'The scope and limits of the Bank's role in this scheme need a good deal of clarification,' Treasury select committee chair Andrew Tyrie writes to governor Mark Carney
Andrew Tyrie, the chair of the cross-party Treasury select committee, has written to Bank of England governor Mark Carney, demanding to know more about his role in scrutinising the chancellor's controversial Help to Buy mortgage subsidy scheme. "The scope and limits of the Bank's role in this scheme need a good deal of clarification, both to safeguard the Bank's authority to act in fulfilment of its statutory responsibility for financial stability and to safeguard its independence," Tyrie said.

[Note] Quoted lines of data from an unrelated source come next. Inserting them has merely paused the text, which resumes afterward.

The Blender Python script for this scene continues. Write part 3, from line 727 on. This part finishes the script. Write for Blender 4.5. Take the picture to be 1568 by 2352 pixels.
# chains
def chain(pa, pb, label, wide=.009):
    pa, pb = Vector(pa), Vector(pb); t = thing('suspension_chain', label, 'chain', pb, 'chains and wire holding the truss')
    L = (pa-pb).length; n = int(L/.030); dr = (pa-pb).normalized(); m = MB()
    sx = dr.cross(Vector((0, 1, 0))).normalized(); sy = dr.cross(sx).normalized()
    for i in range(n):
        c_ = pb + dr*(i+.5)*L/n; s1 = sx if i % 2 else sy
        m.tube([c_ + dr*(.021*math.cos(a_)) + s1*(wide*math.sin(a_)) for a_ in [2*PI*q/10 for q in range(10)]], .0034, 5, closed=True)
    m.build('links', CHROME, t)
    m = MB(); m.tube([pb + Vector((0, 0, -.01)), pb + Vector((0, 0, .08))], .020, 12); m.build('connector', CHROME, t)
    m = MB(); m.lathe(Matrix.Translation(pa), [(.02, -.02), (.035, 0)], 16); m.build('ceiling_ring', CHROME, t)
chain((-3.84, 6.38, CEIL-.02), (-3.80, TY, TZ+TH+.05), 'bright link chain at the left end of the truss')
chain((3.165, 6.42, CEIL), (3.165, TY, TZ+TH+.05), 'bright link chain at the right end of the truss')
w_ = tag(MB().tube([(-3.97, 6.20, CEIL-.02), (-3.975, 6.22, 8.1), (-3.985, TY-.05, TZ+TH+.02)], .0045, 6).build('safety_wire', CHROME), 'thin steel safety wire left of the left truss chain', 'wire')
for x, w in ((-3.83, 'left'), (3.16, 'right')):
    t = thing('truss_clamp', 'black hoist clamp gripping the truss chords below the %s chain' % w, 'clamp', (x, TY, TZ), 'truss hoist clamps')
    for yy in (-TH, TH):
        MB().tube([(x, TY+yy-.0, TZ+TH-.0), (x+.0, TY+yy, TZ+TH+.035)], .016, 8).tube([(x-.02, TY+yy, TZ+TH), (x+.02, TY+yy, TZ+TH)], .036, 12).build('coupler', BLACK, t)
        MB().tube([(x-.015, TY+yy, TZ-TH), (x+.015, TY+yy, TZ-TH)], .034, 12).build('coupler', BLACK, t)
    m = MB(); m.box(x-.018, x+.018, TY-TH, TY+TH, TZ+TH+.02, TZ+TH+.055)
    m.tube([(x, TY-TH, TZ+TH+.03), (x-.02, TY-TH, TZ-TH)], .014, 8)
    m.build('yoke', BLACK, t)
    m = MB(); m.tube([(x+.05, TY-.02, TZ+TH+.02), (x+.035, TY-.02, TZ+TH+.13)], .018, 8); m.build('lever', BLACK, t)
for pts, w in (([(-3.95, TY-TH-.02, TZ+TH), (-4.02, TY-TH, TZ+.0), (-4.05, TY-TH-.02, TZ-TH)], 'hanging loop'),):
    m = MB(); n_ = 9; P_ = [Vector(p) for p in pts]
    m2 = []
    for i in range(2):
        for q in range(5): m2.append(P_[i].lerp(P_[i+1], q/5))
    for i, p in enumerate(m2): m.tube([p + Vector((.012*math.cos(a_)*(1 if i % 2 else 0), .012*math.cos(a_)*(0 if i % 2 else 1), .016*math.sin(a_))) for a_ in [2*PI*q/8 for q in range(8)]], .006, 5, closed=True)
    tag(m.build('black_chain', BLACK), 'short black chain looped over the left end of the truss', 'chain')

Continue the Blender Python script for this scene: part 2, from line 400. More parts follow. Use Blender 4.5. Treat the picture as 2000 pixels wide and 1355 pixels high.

George Osborne announced in September that the financial policy committee – the arm of the Bank with the job of preventing house price bubbles – will be able to scrutinise Help to Buy next September, when it has been running for a year, instead of only at the end of its three year life, as he had initially envisaged.
But Tyrie said there is not yet sufficient clarity about whether the FPC will be able to call a halt to the scheme before three years are up.
In the letter, Tyrie also asked what advice the Bank had given on the design of the scheme; and whether, given its enhanced role in scrutinising it, the FPC now sees itself as a "co-designer" of Help to Buy.
The scheme, which is offering taxpayer-backed mortgage guarantees for homebuyers unable to raise more than a 5% deposit, has been widely criticised by economists and Carney's predecessor Lord Mervyn King. A Bank of England spokeswoman said, "we will respond in due course".